I thought he might maybe get a divorce and move in with her instead. As soon as he could get a job, of course; they actually discussed this in their correspondence; they were worried about not having enough money because they were both still going to college. When I heard (I mean "read", you know it's difficult to get rid of old metaphors!) about the threesome and all that stuff, I wondered if the love birds maybe had some kind of pact of mutual understanding or something, but he never mentioned anything to her, and from what the correspondence between V and R says, I don't think he was supposed to act like he did.


This plot was quite complex, as you can see, and I sometimes made the mistake of treating the involved parties like TV show characters, with fairly clear-cut motivations and behavior patterns. These were real people, however, (or at least I think so!) and they often confused and surprised me with what they did and said. It was fascinating to be able to observe the dynamics of a group of people this closely.


Well, what can I say, I continued reading V:s e-mail. Not because I was still annoyed, because that had already passed on that very first day, but because I had to. I had been drawn into another person's life, and I became addicted to this life which I merely "supervised", as it were. I observed, followed, and considered every twist and turn in the plot. Of course, I sometimes entertained the notion of sending my Vietnamese brother a short mail with comments or pieces of advice, or maybe just a little catchy poem or something ...

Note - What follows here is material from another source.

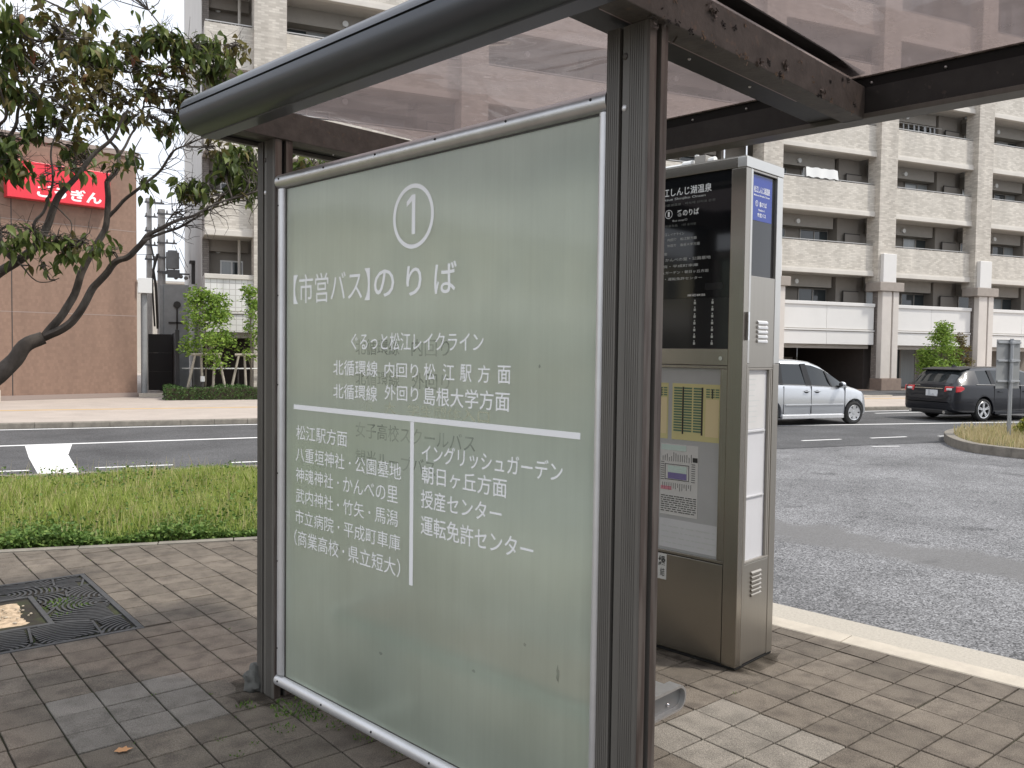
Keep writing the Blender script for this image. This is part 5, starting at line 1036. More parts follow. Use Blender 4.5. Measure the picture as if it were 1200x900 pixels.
# hoop barrier
solid('hoop_barrier', MB().tube([(-6.1, 27.6, 0), (-6.1, 27.6, .36), (-6.02, 27.6, .46), (-3.84, 27.6, .46), (-3.72, 27.6, .40), (-3.68, 27.6, .34), (-3.68, 27.6, 0)], .035, 8), 'kerb', label='cream metal hoop barrier at the foot of the bank wall', cat='barrier', smooth=50, loc=(-5, 27.6, 0))
ch = thing('cream_house', 'pale cream two storey building beyond the left end of the bank', 'house', (-34, 1, 0), bf)
part(ch, 'wall', MB().box(-52, -25, -1, 10, 0, 6.6), 'cream'); part(ch, 'roof', MB().box(-52.3, -24.7, -1.3, 10.3, 6.602, 6.9), 'cabin'); part(ch, 'balcony', MB().box(-50, -27, -2.2, -1.01, 2.9, 4.0), 'slab')
for k in range(8): part(ch, 'window', MB().box(-50+k*3, -48.4+k*3, -1.05, -1.002, 4.3, 5.9), 'glass'); part(ch, 'window', MB().box(-50+k*3, -48.4+k*3, -1.05, -1.002, .8, 2.5), 'glass')
# black slatted fence running away from the road
fn_ = thing('boundary_fence', 'tall black fence between the bank and the apartment building', 'fence', (1.05, 29.6, 0))
for k in range(30): part(fn_, 'slat', MB().box(1.02, 1.05, 29.6+k*.31, 29.88+k*.31, .05, 2.12), 'fence')
part(fn_, 'end_post', MB().box(.98, 1.10, 29.45, 29.58, 0, 2.18), 'fence'); part(fn_, 'cross_rail', MB().box(1.052, 1.08, 29.6, 38.8, .3, .36).box(1.052, 1.08, 29.6, 38.8, 1.7, 1.76), 'fence')
for k in range(3): part(fn_, 'lower_board', MB().box(.2, 1.0, 33.6, 33.65, .05+k*.68, .728+k*.68), 'fence')
solid('steel_cabinet', MB().box(.72, 1.62, 34.2, 36.2, 0, 3.95).box(.60, .715, 34.1, 36.2, 0, 3.9), 'cabinet_grey', label='tall dark grey sheet metal cabinet behind the black fence', cat='cabinet', bevel=.01, loc=(1.1, 35, 0))
solid('cabinet_dial', MB().cyl((1.2, 34.14, 3.2), (1.2, 34.198, 3.2), .13, 14).box(1.17, 1.23, 34.15, 34.198, 1.2, 3.1).box(.9, 1.55, 34.15, 34.198, 2.5, 2.56), 'frame_dark', label='round dial and dark pipe on the front of the grey cabinet', cat='gauge')
# utility poles
def pole(x, y, h, r, label):
    p = thing('utility_pole', label, 'utility pole', (x, y, 0), group='utility poles in the gap')
    part(p, 'shaft', MB().cyl((x, y, 0), (x, y, h), r*1.25, 12, r), 'concrete_pole', smooth=40)
    for k in range(5):
        z = h - .25 - k*.62; w = .62
        part(p, 'cross_arm', MB().box(x-w*.3, x+w, y-.22, y-.16, z, z+.07), 'pole_kit')
        for q in (-.12, .22, .5): part(p, 'insulator', MB().cyl((x+q, y-.19, z+.07), (x+q, y-.19, z+.20), .045, 7, .025), 'frame_alu')
    return p
p1 = pole(.30, 41, 8.15, .11, 'thinner left utility pole seen between the bank and the apartments')
p2 = pole(.78, 40, 7.55, .15, 'thicker right utility pole carrying a grey transformer')
part(p2, 'transformer', MB().cyl((1.22, 39.8, 5.0), (1.22, 39.8, 5.7), .27, 16).cyl((1.22, 39.8, 5.7), (1.22, 39.8, 5.78), .2, 16), 'cabin', smooth=40)
part(p2, 'bracket', MB().box(.8, 1.9, 39.7, 39.76, 4.75, 4.82).box(1.0, 1.5, 39.6, 39.66, 4.6, 4.95), 'pole_kit')
for k in range(4): part(p2, 'insulator', MB().ball((1.35+.2*k, 39.7, 4.62+.05*(k % 2)), .09, 7, 5), 'frame_alu')
part(p2, 'cable_bundle', MB().tube([(.62, 39.8, 5.6), (.45, 39.7, 4.9), (.55, 39.7, 4.2), (.62, 39.8, 2.4)], .06, 6).tube([(.30, 40.6, 6.4), (.5, 40, 5.3), (.4, 39.9, 4.4), (.5, 39.9, 2.5)], .04, 6), 'frame_dark', smooth=50)
b = MB()
for (a, c, sag) in (((.35, 41, 7.9), (9, 39, 8.9), .3), ((.9, 40, 7.2), (8, 46, 8.1), .3), ((.5, 40, 5.6), (-5, 44, 6.2), .2), ((1.3, 39.8, 6.0), (2.3, 44, 4.6), .1), ((1.5, 39.8, 5.9), (2.5, 44, 4.5), .1), ((.8, 40, 4.4), (3, 45, 4.1), .05), ((.8, 40, 4.2), (3, 45, 3.95), .05)):
    b.tube([Vector(a).lerp(Vector(c), t/6) - Vector((0, 0, sag*4*(t/6)*(1-t/6))) for t in range(7)], .013, 4)
w_ = part(p2, 'overhead_wires', b, 'frame_dark', kind='stuff')
solid('distant_rooftop', MB().box(-3, 5, 58, 64, 0, 5.6).box(-3.1, 5.1, 57.9, 64.1, 5.6, 5.75), 'slab', label='low pale roof far behind the poles in the gap', cat='building')

# ================================================================ PLANTING ACROSS THE ROAD
def pts_box(n, x0, x1, y0, y1, z0, z1): return np.stack([rng.uniform(x0, x1, n), rng.uniform(y0, y1, n), rng.uniform(z0, z1, n)], 1)
hd = thing('hedge', 'low clipped green hedge in front of the apartment building', 'hedge', (4.5, 28.6, 0))
def top_wave(P): P[:, 2] *= (.9 + .12*np.sin(P[:, 0]*3.1) + .05*np.sin(P[:, 0]*9)); return P
leaves('foliage', (top_wave(pts_box(26000, .6, 11, 27.95, 28.95, 0, .47))) - np.array([4.5, 28.6, 0]), .05, 'hedge', None, None, par=hd, aspect=.7)
part(hd, 'stems', MB().box(.68, 10.9, 28.05, 28.85, .0, .36), 'soil')
def young_tree(x, y, h, r, n, label, m='young', z0=.9, seedv=1, low=True):
    t = thing('young_tree', label, 'tree', (x, y, 0), group=None); rr = random.Random(seedv)
    b = MB(); b.tube([(x, y, 0), (x+.03, y, h*.4), (x-.02, y, h*.92)], [.035, .028, .01], 6)
    C_ = []
    for k in range(26):
        z = z0 + (h-z0)*rr.random()**.9; f = 1 - (z-z0)/(h-z0)*.6; a = rr.uniform(0, 2*pi); d = r*f*rr.uniform(.3, 1); e = (x+d*cos(a), y+d*sin(a), z+.1)
        b.tube([(x, y, z-.25), ((x+e[0])/2, (y+e[1])/2, z-.1), e], [.014, .01, .005], 5); C_.append((e, r*(.26+.2*rr.random())))
    part(t, 'trunk', b, 'bark2', smooth=60); C_.append(((x, y, h), .18))
    P = []
    for (e, q) in C_:
        k = int(n/len(C_)); g_ = rng.normal(0, 1, (k, 3)); g_ /= np.linalg.norm(g_, axis=1)[:, None]; g_ *= (rng.uniform(0, 1, k)**.45)[:, None]*q*np.array([1.15, 1.15, 1.0]); P.append(g_ + np.array(e) - np.array([x, y, 0]))
    leaves('crown', np.concatenate(P), .11, m, None, None, par=t, aspect=.5); return t
young_tree(1.85, 28.9, 3.3, .95, 3600, 'young green tree nearest the black fence, tied to a wooden stake frame', z0=1.0, seedv=3)
young_tree(3.25, 29.0, 3.5, .55, 1100, 'thin young tree beside the brown post, sparser than its neighbour', z0=1.3, seedv=5)
for (x0, x1, y, lab) in ((1.42, 2.35, 28.75, 'wooden stake frame around the young tree nearest the fence'), (2.75, 3.75, 28.85, 'wooden stake frame around the thin young tree')):
    s_ = thing('stake_frame', lab, 'tree stakes', ((x0+x1)/2, y, 0), group='tree stake frames')
    part(s_, 'cross_bar', MB().cyl((x0, y, 1.40), (x1, y, 1.42), .045, 8), 'stake', smooth=40)
    for (a, c) in ((x0-.18, x0+.12), (x0+.35, x0+.3), (x1+.15, x1-.1), (x1-.3, x1-.22)): part(s_, 'stake', MB().cyl((a, y-.05, 0), (c, y, 1.39), .045, 8, .035), 'stake', smooth=40)
lb = thing('bollard_light', 'small black bollard light with white top in the hedge', 'bollard', (1.75, 28.6, 0)); part(lb, 'post', MB().cyl((1.75, 28.6, 0), (1.75, 28.6, .55), .05, 10), 'frame_dark'); part(lb, 'lamp_head', MB().cyl((1.75, 28.6, .551), (1.75, 28.6, .72), .07, 12), 'white_metal', smooth=40)
gr = thing('garden_rail', 'thin white metal rail behind the hedge', 'railing', (5, 30.0, 0)); part(gr, 'top_rail', MB().cyl((1.2, 30.0, .93), (12, 30.0, .93), .025, 6), 'white_metal')
for k in range(8): part(gr, 'rail_post', MB().box(1.5+k*1.45, 1.54+k*1.45, 29.98, 30.02, 0, .9), 'frame_dark')
young_tree(31.9, 26.6, 2.85, 1.05, 5200, 'small bright green tree behind the dark grey estate car', z0=.9, seedv=12)
young_tree(33.6, 27.0, 2.45, .6, 1300, 'reddish leaved shrub tree beside the white pilaster', m='leaf_bronze', z0=1.0, seedv=14)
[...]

But I never did. One day, after a couple of weeks I guess, I arrived the cafe after the customary, 30-minute bus ride standing up in a 1.55 m tall mini bus, my brain hungry for some trash candy, only to find that the mail bug had been fixed. (By the Black Back Room Programmer?) Naturally, I could not complain about this. But I did feel deprived; deprived of my soap fix, of my little voyeuristic pleasure. The Virtual MTV Real World; a unique window into real, breathing people's lives, or just an empty facade with nothing behind it, except for a cold grinning transistor smile?